McKenzie had scolded Jamaicans who, he said, were accusing the National Solid Waste Management Authority (NSWMA) of not doing a good job collecting garbage.
“If this Government provides a garbage truck for every community in Jamaica, it will not change. The minds of the people will have to change first,” McKenzie said.
“You are not going to stick up this Government because of nastiness… This Government has done everything in its power to provide trucks … As a country, we need to have some civic pride,” McKenzie added.
However, on Saturday Bunting, in an address to a People’s National Party (PNP) divisional conference in Negril, said that people are packaging their garbage and placing it in bins but it remains there for up to two months because of the failure of the NSWMA to collect it.
“When dog and rat and puss and everything scatter it out, Desmond doesn’t take responsibility that him don’t collect the garbage, him cuss the people seh dem nasty,” Bunting said. “This is the kind of arrogance that we must get rid of in this country.”
He added: “When the people under pressure and the Government doesn’t perform, instead of coming to the people with humility and apologise, they come with a piece of arrogance.
“So, the garbage is not being collected. I don’t know if you are getting your garbage collected in the Negril division,” Bunting said, eliciting a response of “No” from the PNP supporters.
Bunting’s criticisms were supported by Savanna-la-Mar Mayor Councillor Bertel Moore (PNP, Negril Division) who said the lack of garbage collection in the resort town of Negril is a “total disgrace”.
“Everywhere you go, garbage is piling up every single place, and every day you hear the minister come out and said he is getting new garbage trucks,” said Moore, who noted that during the tenure of the PNP in Government, trucks would be rented whenever there was a shortage of compactors.
The conference was also used to hand over the baton from Mayor Moore, who will be retiring from politics when the next local government election is called, to the caretaker for the division Arthel Colley.
Colley is a retired superintendent of police and the immediate past officer in charge of the Hanover police division who will be going up against Owen James of the Jamaica Labour Party.
Moore said that over the years he has beaten the James family and this time around Colley will do the same.
“I have beaten the father, I have beaten the grandfather, and when it comes to the James family, I beat them all the time. So, when I stand up beside Comrade Colley, whichever James comes, we going beat them again,” Moore declared.
Meanwhile, pointing to the soaring cost of living, Bunting argued that the PNP has always put the people first and suggested that the party should be prepared to show leadership when the people start protesting.

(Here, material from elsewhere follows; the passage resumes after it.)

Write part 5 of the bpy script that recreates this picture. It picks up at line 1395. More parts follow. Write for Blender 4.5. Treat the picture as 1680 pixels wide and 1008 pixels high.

“Comrades, the time is going to come when they are not going to take the pressure any more. They are not going to take the pressure sitting down. The time is going to come when the people will want to take to the road to show their dissatisfaction with this wicked Government, to show their dissatisfaction with the soaring cost of living and the prices that are moving beyond their control. It is at that time that we need to show leadership for that movement of the people,” Bunting said.